IoT.nxt added a new innovation to its trademarked Raptor gateways range with the introduction of a virtual gateway – called Virtual Raptor (V-Raptor) – which is now deployed in diverse industries in several countries since its launch earlier this year.
“Our teams worked on an IoT deployment of significant scale that presented the need for a virtual gateway. An IoT aggregation layer was needed that could be deployed closer to the IoT devices inside a customer’s network to ensure a high degree of security, while providing a way to send high velocity data to our IoT platform Commander in the cloud,” says André Jacobs, Chief of Product Engineering at IoT.nxt.
“V-Raptor provides a layer of security for IoT devices that can seamlessly be integrated with the customer’s network to ensure that often unsecure IoT devices are secured when exposed through publicly accessible interfaces, while acting as an aggregation layer to ensure guaranteed delivery of telemetry messages,” Jacobs says.
Raptor is IoT.nxt’s range of products that is used to integrate with sensors, devices, and even other systems. Each Raptor in the range has a specific function, but the main aim is to integrate with as many devices as possible and to enable bi-directional communication between devices and the rest of the IoT.nxt’s Commander IoT ecosystem.
According to a research paper produced for an international conference on intellectual property rights presented earlier this year, edge computing has emerged as a new paradigm to address IoT and localised computing needs as a technique to mitigate the escalation of resource congestion. “Compared to the well-known cloud computing, which has some drawbacks, such as latency, bandwidth, protection and lack of offline access, robust, safe, and smart on-site edge computing would migrate data computation or storage to the network ‘‘edge,’’ near the end users,” the report states.
V-Raptor fits nicely into this paradigm, as it allows companies to deploy an IoT gateway on premises in their own data centre where it sits close to their IoT devices for maximum security. Moreover, through the V-Raptor’s SDK, developers can add the required computations required to extract, transform, and normalise telemetry from devices close to the source, minimising the amount of data that needs to be sent to the cloud. The V-Raptor™ also stores telemetry if the cloud is unreachable, allowing solutions to recover fully once connectivity is restored.
Jacobs says V-Raptor enables IoT devices to be deployed, configured, and monitored at scale, acting as a load-balancer, and extra security layer for edge devices while handling distribution of various components like drivers, protocols, firmware, and security patches.
“V-Raptor also provides auto-scaling, is easy deployable, maintainable, and provides automatic failover support when deployed on supported hardware clusters,” he added.
In a recent project, V-Raptor provided a growing enterprise with the ability to connect their proprietary cellular-enabled sensors using standard V-Raptor MQTT and HTTPS communication interfaces to provide an end-to-end IoT solution without changes to their existing devices. This allowed the company to connect to V-Raptor in the cloud without deploying any additional edge devices in the field, keeping costs down without disruption to existing operations.

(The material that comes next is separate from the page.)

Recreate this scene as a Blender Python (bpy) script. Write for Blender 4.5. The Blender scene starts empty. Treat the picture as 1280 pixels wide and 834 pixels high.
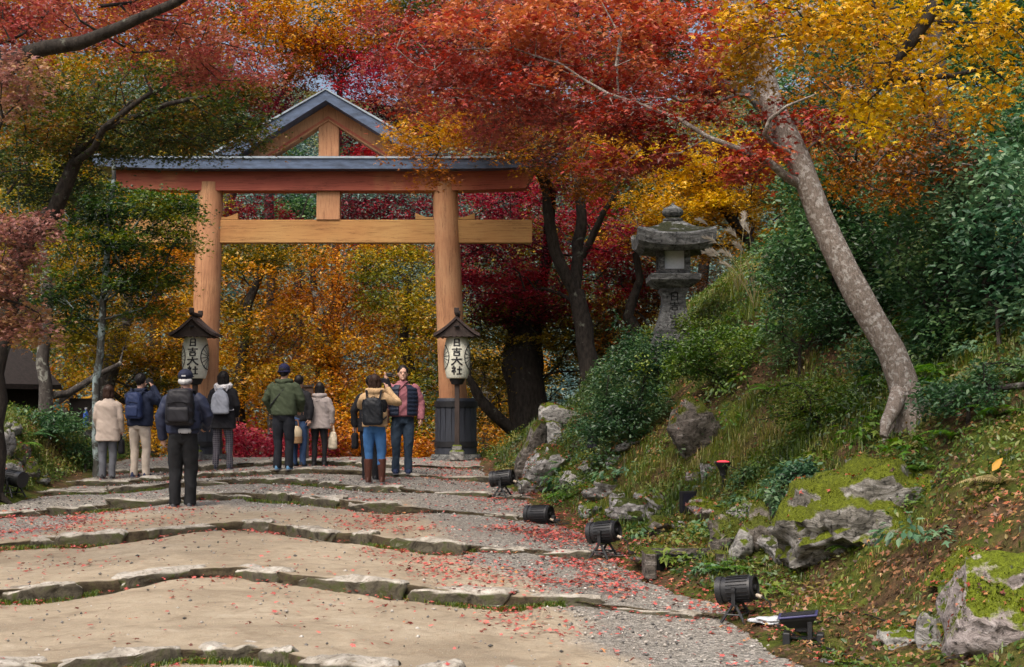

It also enabled a large communications company to launch their IoT offering and achieve record time to market. Through the V-Raptor’s driver ecosystem, multiple protocol drivers could be deployed allowing data to be collected securely from many types of cellular-enabled devices – regardless of vendor, make or model. This enabled the company to deliver solutions in the asset tracking, cold chain monitoring, and water metering industries.